### Stated task
Everything from the first line of the data below through the line that contains "col = scene.collection" should be written out exactly, please, and nothing more; the pictures stay out.

### Material
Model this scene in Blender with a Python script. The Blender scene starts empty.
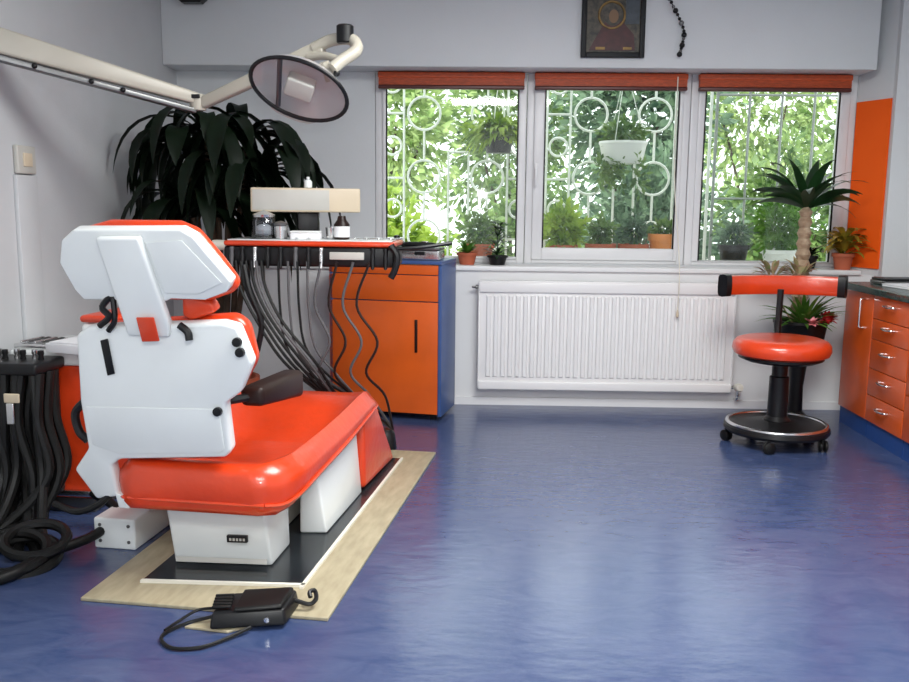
import bpy, bmesh, math, random
from mathutils import Vector, Matrix, Euler
random.seed(7)
PI = math.pi
R = math.radians
scene = bpy.context.scene
col = scene.collection

# ------------------------------------------------------------------ camera, sky, sun, lamps, exposure
cam_d = bpy.data.cameras.new('camera')
cam_d.sensor_width = 36.0
cam_d.lens = 36.0 * 900.0 / 909.0
cam_d.clip_start = 0.05
cam = bpy.data.objects.new('camera', cam_d)
col.objects.link(cam)
_p, _y, _r = R(8.72), R(1.3), R(0.6)
fw = Vector((-math.sin(_y) * math.cos(_p), math.cos(_y) * math.cos(_p), -math.sin(_p)))
r0 = fw.cross(Vector((0, 0, 1))).normalized()
u0 = r0.cross(fw)
rr = math.cos(_r) * r0 + math.sin(_r) * u0
uu = rr.cross(fw)
cam.matrix_world = Matrix(((rr.x, uu.x, -fw.x, 0), (rr.y, uu.y, -fw.y, 0), (rr.z, uu.z, -fw.z, 1.25), (0, 0, 0, 1)))
scene.camera = cam

world = bpy.data.worlds.new('sky')
scene.world = world
world.use_nodes = True
bg = world.node_tree.nodes['Background']
bg.inputs['Color'].default_value = (0.93, 0.97, 1.0, 1)
bg.inputs['Strength'].default_value = 2.6

def light(kind, name, loc, rot, energy, color=(1, 1, 1), **kw):
    d = bpy.data.lights.new(name, kind)
    d.energy = energy
    d.color = color
    for k, v in kw.items():
        setattr(d, k, v)
    o = bpy.data.objects.new(name, d)
    o.location = loc
    o.rotation_euler = rot
    col.objects.link(o)
    return o

light('SUN', 'sun', (0, 0, 10), (R(42), R(-16), 0), 5.0, (1, 0.96, 0.88), angle=R(1.0))
light('AREA', 'ceiling_lamp', (0.7, 2.6, 2.56), (0, 0, 0), 118, (0.99, 1, 0.97), shape='RECTANGLE', size=1.3, size_y=1.3)
light('AREA', 'ceiling_lamp_behind', (0.3, -0.6, 2.56), (0, 0, 0), 100, (0.99, 1, 0.97), shape='RECTANGLE', size=1.3, size_y=0.8)
light('AREA', 'camera_flash', (0.06, -0.05, 1.36), (R(84), 0, 0), 12, (1, 1, 1), shape='DISK', size=0.07)

scene.view_settings.view_transform = 'Standard'
scene.view_settings.look = 'None'
scene.view_settings.gamma = 1.0
scene.view_settings.use_curve_mapping = False
scene.view_settings.exposure = 0.0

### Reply
Model this scene in Blender with a Python script. The Blender scene starts empty.
import bpy, bmesh, math, random
from mathutils import Vector, Matrix, Euler
random.seed(7)
PI = math.pi
R = math.radians
scene = bpy.context.scene
col = scene.collection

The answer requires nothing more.